According to the survey, Sarbanes-Oxley is well appreciated by foreign private issuers for its strong focus on major risks in internal controls. The Act has required firms to develop an internal strategy adapted to their needs, based on analysis and documentation of risks and internal control procedures for accounting and financial information. Interestingly, European companies are less pro-SOX than their Asian and South American counterparts. Further, with the exception of British and Dutch companies, the majority of European foreign private issuers wish to see an increased investment from European authorities in establishing common rules in terms of internal controls.
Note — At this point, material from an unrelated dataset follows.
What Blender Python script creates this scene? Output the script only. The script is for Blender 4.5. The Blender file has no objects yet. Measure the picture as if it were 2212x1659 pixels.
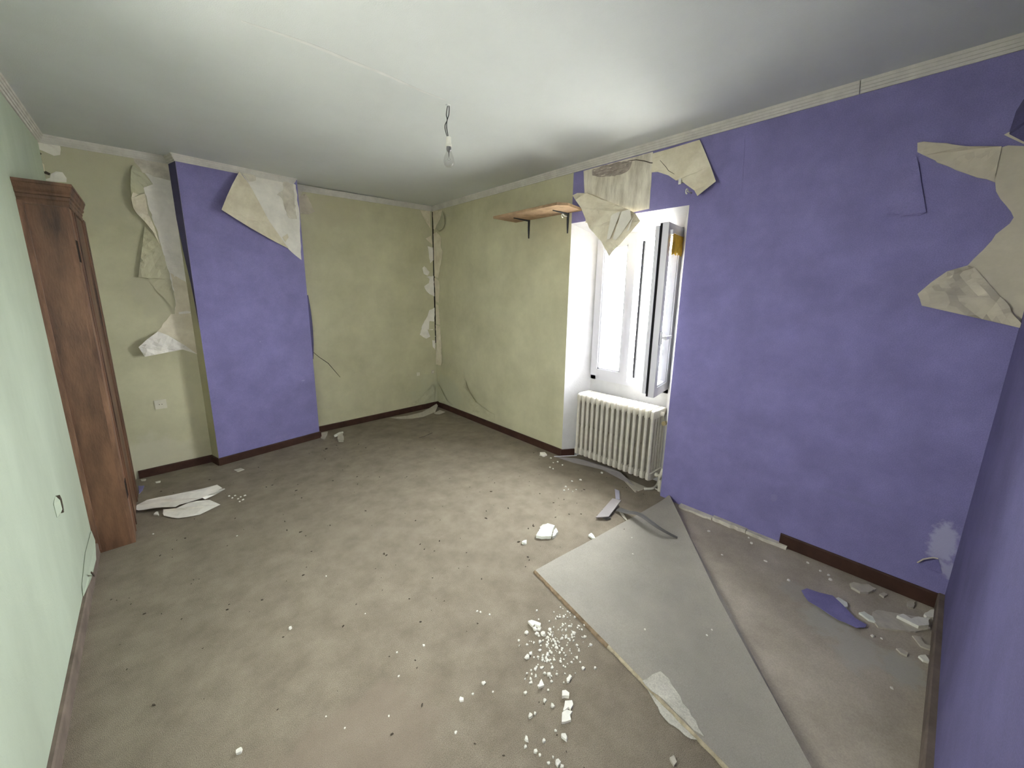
import bpy, bmesh, math, random
from mathutils import Vector, Matrix, noise
from mathutils.geometry import tessellate_polygon
random.seed(7)
S = bpy.context.scene
COL = S.collection
# ------------------------------------------------------------------ camera
th, ya, ro = 0.20145, 0.72013, 0.00542
Fw = Vector((math.cos(th)*math.sin(ya), math.cos(th)*math.cos(ya), -math.sin(th)))
Rt = Vector((math.cos(ya), -math.sin(ya), 0)); Up = Rt.cross(Fw)
R2 = math.cos(ro)*Rt + math.sin(ro)*Up; U2 = -math.sin(ro)*Rt + math.cos(ro)*Up
cd = bpy.data.cameras.new('camera'); cam = bpy.data.objects.new('camera', cd); COL.objects.link(cam)
cam.matrix_world = Matrix.Translation((-2.7106,-4.2131,1.5051)) @ Matrix((R2, U2, -Fw)).transposed().to_4x4()
cd.sensor_fit = 'HORIZONTAL'; cd.sensor_width = 36; cd.lens = 13.5619
cd.shift_x = 0.01855; cd.shift_y = -0.01354; cd.clip_start = 0.02
S.camera = cam
# ------------------------------------------------------------------ light
S.view_settings.view_transform = 'Standard'; S.view_settings.look = 'None'
S.view_settings.gamma = 1.0; S.view_settings.use_curve_mapping = False
S.view_settings.exposure = 1.53
S.cycles.max_bounces = 14; S.cycles.diffuse_bounces = 9; S.cycles.transparent_max_bounces = 12
S.cycles.sample_clamp_indirect = 6.0
W = bpy.data.worlds.new('sky'); S.world = W; W.use_nodes = True
W.node_tree.nodes['Background'].inputs[0].default_value = (0.94, 0.98, 1.0, 1)
W.node_tree.nodes['Background'].inputs[1].default_value = 29.0
sl = bpy.data.lights.new('sun', 'SUN'); so = bpy.data.objects.new('sun', sl); COL.objects.link(so)
sl.energy = 50.0; sl.angle = 0.03; sl.color = (1.0, 0.97, 0.92)
so.rotation_euler = Vector((-0.15, 0.20, -1.0)).to_track_quat('-Z', 'Y').to_euler(); so.location = (4, -5, 6)
pl_ = bpy.data.lights.new('window_portal', 'AREA'); po = bpy.data.objects.new('window_portal', pl_); COL.objects.link(po)
pl_.shape = 'RECTANGLE'; pl_.size = 0.76; pl_.size_y = 1.26; pl_.cycles.is_portal = True
pl2 = bpy.data.lights.new('window_portal', 'AREA'); po2 = bpy.data.objects.new('window_portal', pl2); COL.objects.link(po2)  # portal for the added fill window in the left wall
pl2.shape = 'RECTANGLE'; pl2.size = 0.65; pl2.size_y = 1.25; pl2.cycles.is_portal = True
po2.location = (-3.42, -2.975, 1.525); po2.rotation_euler = (math.pi/2, 0, -math.pi/2)
pl3 = bpy.data.lights.new('window_portal', 'AREA'); po3 = bpy.data.objects.new('window_portal', pl3); COL.objects.link(po3)  # portal for the added fill window in the near wall
pl3.shape = 'RECTANGLE'; pl3.size = 0.8; pl3.size_y = 1.15; pl3.cycles.is_portal = True
po3.location = (-2.45, -4.726, 1.575); po3.rotation_euler = (math.pi/2, 0, math.pi)
po.location = (0.49, -2.575, 1.345); po.rotation_euler = (math.pi/2, 0, math.pi/2)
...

Wednesday, November 01, 2006

FSA Chair Says UK Will Not Have Only Principles-Based Regs

There is no prospect of the UK Financial Services Authority moving to a regime based exclusively on principles, noted Chairman Callum McCarthy, since there will always be a mixture of specific rules and general principles. The great policy question, in his view, is to find the correct balance of principles and rules. In recent remarks, he noted that there is a constant flow of new rules from the European Union and the trade associations, all in theory committed to principles rather than rules. Further, there is very often a contrast between the expressed wish of senior management to embrace principles and the concerns of their lawyers and compliance officers who prefer the certainty of rules. Thus, while the balancing will not be easy, said the chairman, the FSA is determined to achieve it.

The FSA chief said that senior management will play a crucial role as the FSA moves toward more principles-based regulation. The FSA expects them to think hard about the principles being adopted, not in terms of mechanics, but rather in terms of the outcomes the FSA is seeking.